GIVEN INFORMATION:
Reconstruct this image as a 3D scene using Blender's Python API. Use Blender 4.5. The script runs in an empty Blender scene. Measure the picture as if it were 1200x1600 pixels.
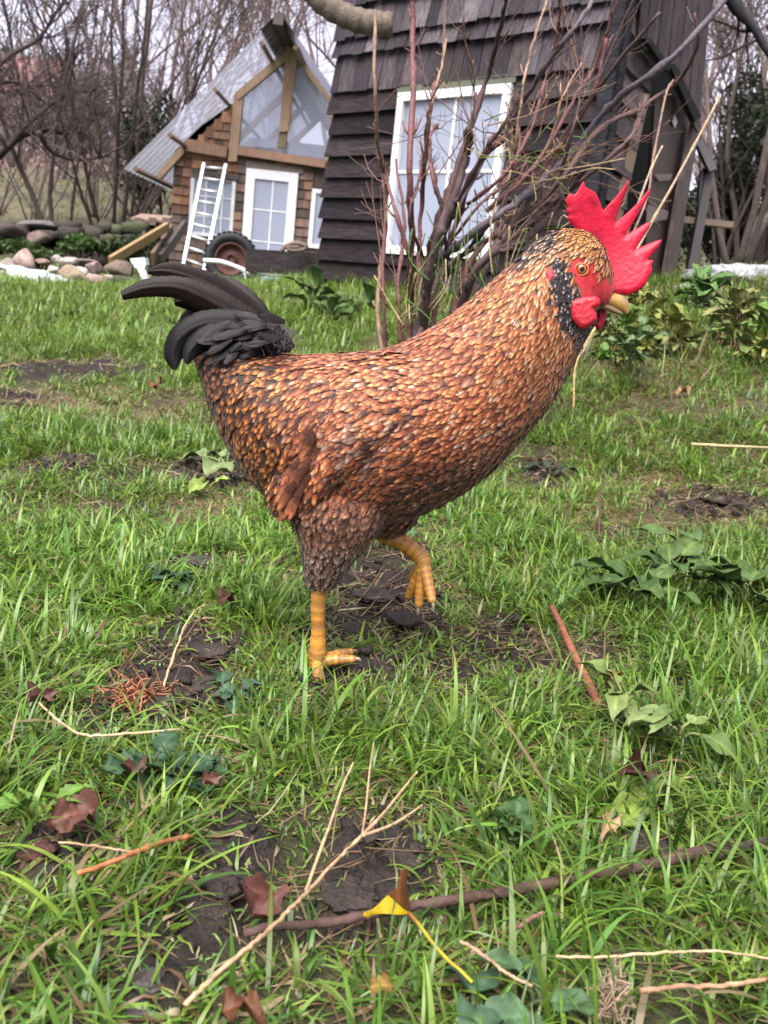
import bpy, bmesh, math, random
import numpy as np
from mathutils import Vector, Matrix

# ------------------------------------------------------------------ camera, world, sun, exposure
S = bpy.context.scene
FPX = 1450.0                    # focal length for a 1200 x 1600 frame
PITCH, ROLL, CH = 13.0, 6.2, 0.42
cam = bpy.data.cameras.new('camera'); camo = bpy.data.objects.new('camera', cam)
S.collection.objects.link(camo); S.camera = camo
cam.sensor_fit = 'VERTICAL'; cam.sensor_height = 36.0; cam.lens = 36.0 * FPX / 1600.0
cam.clip_start = 0.02; cam.clip_end = 2000
M3 = Matrix.Rotation(math.radians(90 - PITCH), 3, 'X') @ Matrix.Rotation(math.radians(ROLL), 3, 'Z')
camo.matrix_world = Matrix.Translation((0, 0, CH)) @ M3.to_4x4()
cam.dof.use_dof = True; cam.dof.focus_distance = 1.02; cam.dof.aperture_fstop = 13.0

SUN_EL, SUN_AZ = 58.0, 205.0    # azimuth the light comes from, degrees clockwise from +Y
w = bpy.data.worlds.new('World'); S.world = w; w.use_nodes = True
nt = w.node_tree; nt.nodes.clear()
out = nt.nodes.new('ShaderNodeOutputWorld'); bg = nt.nodes.new('ShaderNodeBackground')
sky = nt.nodes.new('ShaderNodeTexSky'); sky.sky_type = 'NISHITA'; sky.sun_disc = False
sky.sun_elevation = math.radians(SUN_EL); sky.sun_rotation = math.radians(SUN_AZ)
sky.air_density = 1.0; sky.dust_density = 4.0
hs = nt.nodes.new('ShaderNodeHueSaturation'); hs.inputs['Saturation'].default_value = 0.22
# high thin cloud: even grey-lilac veil mixed over the sky colour
mx = nt.nodes.new('ShaderNodeMixRGB'); mx.blend_type = 'MIX'; mx.inputs[0].default_value = 0.78
tc = nt.nodes.new('ShaderNodeTexCoord'); ns = nt.nodes.new('ShaderNodeTexNoise')
ns.inputs['Scale'].default_value = 2.2; ns.inputs['Detail'].default_value = 5
cr = nt.nodes.new('ShaderNodeValToRGB')
cr.color_ramp.elements[0].position = 0.3; cr.color_ramp.elements[0].color = (2.7, 2.62, 3.5, 1)
cr.color_ramp.elements[1].position = 0.72; cr.color_ramp.elements[1].color = (3.7, 3.55, 4.4, 1)
nt.links.new(tc.outputs['Generated'], ns.inputs['Vector']); nt.links.new(ns.outputs['Fac'], cr.inputs[0])
nt.links.new(sky.outputs[0], hs.inputs['Color']); nt.links.new(hs.outputs[0], mx.inputs[1])
nt.links.new(cr.outputs[0], mx.inputs[2]); nt.links.new(mx.outputs[0], bg.inputs[0])
bg.inputs[1].default_value = 0.10
nt.links.new(bg.outputs[0], out.inputs[0])
sl = bpy.data.lights.new('sun', 'SUN'); sl.energy = 3.6; sl.angle = math.radians(60); sl.color = (1.0, 0.95, 0.88)
so = bpy.data.objects.new('sun', sl); S.collection.objects.link(so)
az, el = math.radians(SUN_AZ), math.radians(SUN_EL)
sd = Vector((math.sin(az) * math.cos(el), math.cos(az) * math.cos(el), math.sin(el)))
so.rotation_euler = sd.to_track_quat('Z', 'Y').to_euler(); so.location = (0, 0, 8)
S.view_settings.view_transform = 'Standard'; S.view_settings.look = 'None'
S.view_settings.exposure = 1.88; S.view_settings.gamma = 1
S.cycles.max_bounces = 8; S.cycles.transparent_max_bounces = 24
S.cycles.use_denoising = True

# ------------------------------------------------------------------ maths helpers
RM = np.array(M3)
CAMP = np.array([0, 0, CH])
def ray(px, py):
    return RM @ np.array([(px - 600) / FPX, -(py - 800) / FPX, -1.0])
def W(px, py, D):                       # point at depth D along the view axis
    return CAMP + D * ray(px, py)
def PY(px, py, Y):                      # point where the sight line meets the vertical plane y = Y
    r = ray(px, py); return CAMP + r * (Y / r[1])
def PP(px, py, p0, n):                  # sight line meets any plane
    r = ray(px, py); return CAMP + r * (np.dot(np.asarray(p0) - CAMP, n) / np.dot(r, n))
def proj(P):
    q = (np.asarray(P) - CAMP) @ RM
    return np.stack([600 - q[..., 0] / q[..., 2] * FPX, 800 + q[..., 1] / q[..., 2] * FPX], -1)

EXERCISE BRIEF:
Omit the pictures, then repeat exactly each line from the beginning of the listing through the line with "cam.dof.use_dof = True;".

FINAL RESULT:
Reconstruct this image as a 3D scene using Blender's Python API. Use Blender 4.5. The script runs in an empty Blender scene. Measure the picture as if it were 1200x1600 pixels.
import bpy, bmesh, math, random
import numpy as np
from mathutils import Vector, Matrix

# ------------------------------------------------------------------ camera, world, sun, exposure
S = bpy.context.scene
FPX = 1450.0                    # focal length for a 1200 x 1600 frame
PITCH, ROLL, CH = 13.0, 6.2, 0.42
cam = bpy.data.cameras.new('camera'); camo = bpy.data.objects.new('camera', cam)
S.collection.objects.link(camo); S.camera = camo
cam.sensor_fit = 'VERTICAL'; cam.sensor_height = 36.0; cam.lens = 36.0 * FPX / 1600.0
cam.clip_start = 0.02; cam.clip_end = 2000
M3 = Matrix.Rotation(math.radians(90 - PITCH), 3, 'X') @ Matrix.Rotation(math.radians(ROLL), 3, 'Z')
camo.matrix_world = Matrix.Translation((0, 0, CH)) @ M3.to_4x4()
cam.dof.use_dof = True; cam.dof.focus_distance = 1.02; cam.dof.aperture_fstop = 13.0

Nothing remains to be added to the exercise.